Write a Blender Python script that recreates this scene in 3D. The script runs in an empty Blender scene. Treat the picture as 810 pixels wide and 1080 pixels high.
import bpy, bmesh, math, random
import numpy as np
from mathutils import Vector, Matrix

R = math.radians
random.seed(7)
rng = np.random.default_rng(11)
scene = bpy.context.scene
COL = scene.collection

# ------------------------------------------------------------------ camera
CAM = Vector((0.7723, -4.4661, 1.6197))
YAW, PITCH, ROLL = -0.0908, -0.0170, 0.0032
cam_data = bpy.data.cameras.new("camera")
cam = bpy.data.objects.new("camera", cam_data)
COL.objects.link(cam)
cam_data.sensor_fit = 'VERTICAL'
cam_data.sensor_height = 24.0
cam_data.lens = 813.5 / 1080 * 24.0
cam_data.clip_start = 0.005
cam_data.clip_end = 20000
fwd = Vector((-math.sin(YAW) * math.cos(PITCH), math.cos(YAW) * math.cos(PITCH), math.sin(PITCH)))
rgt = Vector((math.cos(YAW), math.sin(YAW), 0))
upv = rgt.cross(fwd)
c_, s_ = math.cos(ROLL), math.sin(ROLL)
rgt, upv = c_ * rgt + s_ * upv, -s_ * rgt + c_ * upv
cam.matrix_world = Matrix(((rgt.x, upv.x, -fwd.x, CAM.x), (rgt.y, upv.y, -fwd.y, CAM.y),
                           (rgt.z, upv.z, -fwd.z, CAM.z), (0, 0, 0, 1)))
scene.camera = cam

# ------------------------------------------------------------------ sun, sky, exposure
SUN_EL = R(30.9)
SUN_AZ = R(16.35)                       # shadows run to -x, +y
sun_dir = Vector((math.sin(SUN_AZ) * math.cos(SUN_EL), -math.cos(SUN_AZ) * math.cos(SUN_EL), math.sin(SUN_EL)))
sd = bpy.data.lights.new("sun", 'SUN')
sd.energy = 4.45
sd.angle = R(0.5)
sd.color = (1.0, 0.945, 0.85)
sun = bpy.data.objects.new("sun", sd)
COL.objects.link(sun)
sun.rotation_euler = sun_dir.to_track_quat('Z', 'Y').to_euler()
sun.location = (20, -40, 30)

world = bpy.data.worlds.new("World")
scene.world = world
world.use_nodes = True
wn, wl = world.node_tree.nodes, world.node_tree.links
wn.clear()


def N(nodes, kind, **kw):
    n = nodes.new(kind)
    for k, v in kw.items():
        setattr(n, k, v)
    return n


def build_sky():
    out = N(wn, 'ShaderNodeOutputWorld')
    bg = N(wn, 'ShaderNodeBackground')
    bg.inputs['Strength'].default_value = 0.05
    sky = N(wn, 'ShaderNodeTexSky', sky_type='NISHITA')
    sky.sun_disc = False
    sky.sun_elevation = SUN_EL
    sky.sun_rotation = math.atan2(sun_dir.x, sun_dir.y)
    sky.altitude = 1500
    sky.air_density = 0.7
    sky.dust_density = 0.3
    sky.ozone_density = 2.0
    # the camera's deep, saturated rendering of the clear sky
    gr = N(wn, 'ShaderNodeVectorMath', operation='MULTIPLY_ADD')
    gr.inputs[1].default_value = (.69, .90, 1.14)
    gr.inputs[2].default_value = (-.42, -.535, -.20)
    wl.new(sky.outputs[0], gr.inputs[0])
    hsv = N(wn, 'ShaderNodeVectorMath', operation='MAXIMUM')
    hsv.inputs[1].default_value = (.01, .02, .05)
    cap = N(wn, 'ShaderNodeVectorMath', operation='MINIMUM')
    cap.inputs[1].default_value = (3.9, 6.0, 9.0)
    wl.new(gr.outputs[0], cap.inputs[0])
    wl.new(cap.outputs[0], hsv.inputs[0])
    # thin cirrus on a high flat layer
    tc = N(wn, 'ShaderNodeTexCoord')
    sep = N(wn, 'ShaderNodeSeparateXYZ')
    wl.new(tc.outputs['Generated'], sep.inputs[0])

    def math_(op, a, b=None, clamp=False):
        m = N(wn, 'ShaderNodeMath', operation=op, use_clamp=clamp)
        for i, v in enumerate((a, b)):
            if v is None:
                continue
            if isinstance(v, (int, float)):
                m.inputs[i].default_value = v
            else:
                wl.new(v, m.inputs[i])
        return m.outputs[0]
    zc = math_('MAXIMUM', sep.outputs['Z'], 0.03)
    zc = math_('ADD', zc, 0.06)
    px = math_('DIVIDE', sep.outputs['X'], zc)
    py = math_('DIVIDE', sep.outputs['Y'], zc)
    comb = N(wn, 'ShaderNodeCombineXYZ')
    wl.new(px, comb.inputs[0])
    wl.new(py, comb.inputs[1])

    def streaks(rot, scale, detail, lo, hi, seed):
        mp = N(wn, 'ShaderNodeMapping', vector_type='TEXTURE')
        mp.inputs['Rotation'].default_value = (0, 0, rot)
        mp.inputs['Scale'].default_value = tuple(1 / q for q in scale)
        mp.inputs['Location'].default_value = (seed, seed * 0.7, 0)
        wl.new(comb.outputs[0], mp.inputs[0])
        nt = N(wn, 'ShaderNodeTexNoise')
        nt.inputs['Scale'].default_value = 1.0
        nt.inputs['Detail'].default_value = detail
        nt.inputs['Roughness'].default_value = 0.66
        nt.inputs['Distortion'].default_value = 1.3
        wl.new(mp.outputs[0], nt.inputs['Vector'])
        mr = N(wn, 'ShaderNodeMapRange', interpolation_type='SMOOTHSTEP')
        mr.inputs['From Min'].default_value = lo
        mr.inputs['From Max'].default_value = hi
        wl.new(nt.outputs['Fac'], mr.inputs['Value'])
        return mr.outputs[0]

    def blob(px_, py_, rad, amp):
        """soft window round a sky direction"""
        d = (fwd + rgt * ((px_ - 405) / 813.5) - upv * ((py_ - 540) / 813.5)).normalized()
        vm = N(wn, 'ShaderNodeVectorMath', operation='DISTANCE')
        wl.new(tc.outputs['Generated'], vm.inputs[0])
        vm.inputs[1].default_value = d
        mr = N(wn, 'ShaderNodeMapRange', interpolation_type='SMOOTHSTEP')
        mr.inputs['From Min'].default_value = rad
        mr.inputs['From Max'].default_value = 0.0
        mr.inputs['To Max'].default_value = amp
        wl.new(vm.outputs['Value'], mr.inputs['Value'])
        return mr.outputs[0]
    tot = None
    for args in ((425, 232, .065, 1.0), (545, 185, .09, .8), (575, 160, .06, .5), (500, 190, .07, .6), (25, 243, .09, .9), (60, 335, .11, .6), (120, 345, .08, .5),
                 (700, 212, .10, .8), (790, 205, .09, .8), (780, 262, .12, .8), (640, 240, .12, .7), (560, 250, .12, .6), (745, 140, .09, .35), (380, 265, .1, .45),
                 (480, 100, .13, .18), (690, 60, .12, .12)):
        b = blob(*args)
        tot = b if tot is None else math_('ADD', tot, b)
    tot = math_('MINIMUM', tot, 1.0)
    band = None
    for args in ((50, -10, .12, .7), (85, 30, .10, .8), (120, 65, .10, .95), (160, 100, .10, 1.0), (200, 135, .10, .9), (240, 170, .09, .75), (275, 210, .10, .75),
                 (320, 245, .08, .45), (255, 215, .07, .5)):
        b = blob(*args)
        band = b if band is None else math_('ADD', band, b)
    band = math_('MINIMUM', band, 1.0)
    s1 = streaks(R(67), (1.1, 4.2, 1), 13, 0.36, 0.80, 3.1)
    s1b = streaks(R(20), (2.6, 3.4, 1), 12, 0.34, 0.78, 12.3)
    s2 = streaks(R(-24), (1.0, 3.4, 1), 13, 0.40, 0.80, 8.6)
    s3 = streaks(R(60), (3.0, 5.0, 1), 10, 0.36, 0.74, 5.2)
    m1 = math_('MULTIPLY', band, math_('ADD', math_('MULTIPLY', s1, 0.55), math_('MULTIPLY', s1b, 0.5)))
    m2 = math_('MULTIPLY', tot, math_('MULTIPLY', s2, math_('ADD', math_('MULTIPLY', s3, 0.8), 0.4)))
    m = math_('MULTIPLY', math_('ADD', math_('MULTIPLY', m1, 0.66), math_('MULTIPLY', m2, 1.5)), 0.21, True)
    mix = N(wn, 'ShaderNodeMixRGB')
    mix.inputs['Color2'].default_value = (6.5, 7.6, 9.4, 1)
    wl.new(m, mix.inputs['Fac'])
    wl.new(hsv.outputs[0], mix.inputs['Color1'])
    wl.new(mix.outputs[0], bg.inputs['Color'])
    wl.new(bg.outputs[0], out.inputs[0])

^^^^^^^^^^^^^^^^

Required task ▸
Only the lines from the top of the data through the line that contains "COL = scene.collection" should be quoted, exactly as they stand.

Exercise answer ▸
Write a Blender Python script that recreates this scene in 3D. The script runs in an empty Blender scene. Treat the picture as 810 pixels wide and 1080 pixels high.
import bpy, bmesh, math, random
import numpy as np
from mathutils import Vector, Matrix

R = math.radians
random.seed(7)
rng = np.random.default_rng(11)
scene = bpy.context.scene
COL = scene.collection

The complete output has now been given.